Иначе — единодушие мистическое. Оно утверждает полноту и богатст­во человека, все сложное человеческое многодушие, но лишает это многодушие жала противоречий, ибо связывает его утверждение с подчинением каждой входящей в него души закону самопреодоления, закону духовной установки, чем и достигает своей тайны: полного отождествления единоду­шия и многодушия, абсолютной целостности.

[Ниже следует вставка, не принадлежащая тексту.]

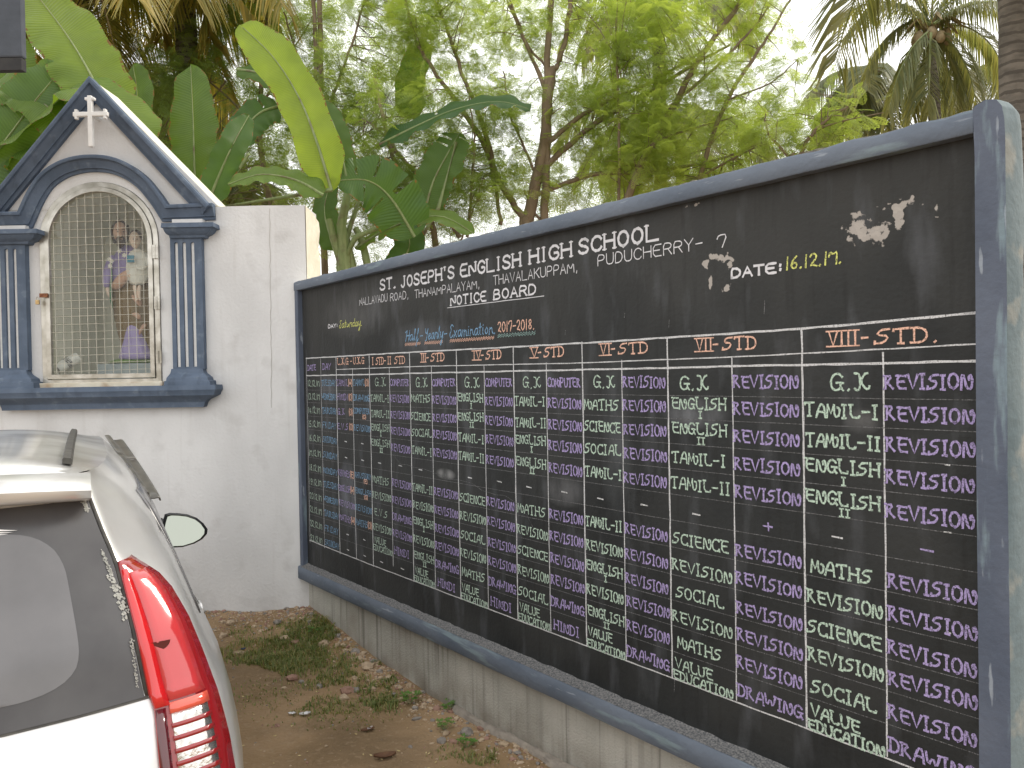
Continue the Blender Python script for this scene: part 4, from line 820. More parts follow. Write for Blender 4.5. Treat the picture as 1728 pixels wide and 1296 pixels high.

Лишь первая часть фаустовского утверждения понятна потому мисти­ческой душе, но не вторая. Ей понятно многодушие человеческой души, но непонятно стремление душ к разрыву и разлуке. Души мистической души — все друг другу попутчики, ибо все мистические пути — пути духа и все ведут к Богу, в ночи которого гаснут все противоречия, славя своею гибелью Его предвечное единство. «Нет, слишком широк человек» — непо­нятное для мистической души утверждение. Дня мистической души самый широкий человек всегда слишком низок, ибо подлинно и всецело человек — человек только в слиянии с Богом, в преодолении своих человеческих гра­ниц. Антиномия ума и сердца, истины и красоты, которой изумляется Дмитрий Карамазов, в мистическом сознании немыслима, в нём она погашена, как все противоречия и всякая борьба. Такая укоренённость мистического душевного строя в безграничном, такая преодолённость в нём всех границ и ограничений делает его строем, своеобразно враждебным всякому творчест­ву. Всякое творчество — неизбежное ограничение, становление целостного религиозного опыта души в границы самодовлеющих, самозаконных и часто враждующих друг с другом областей творчества.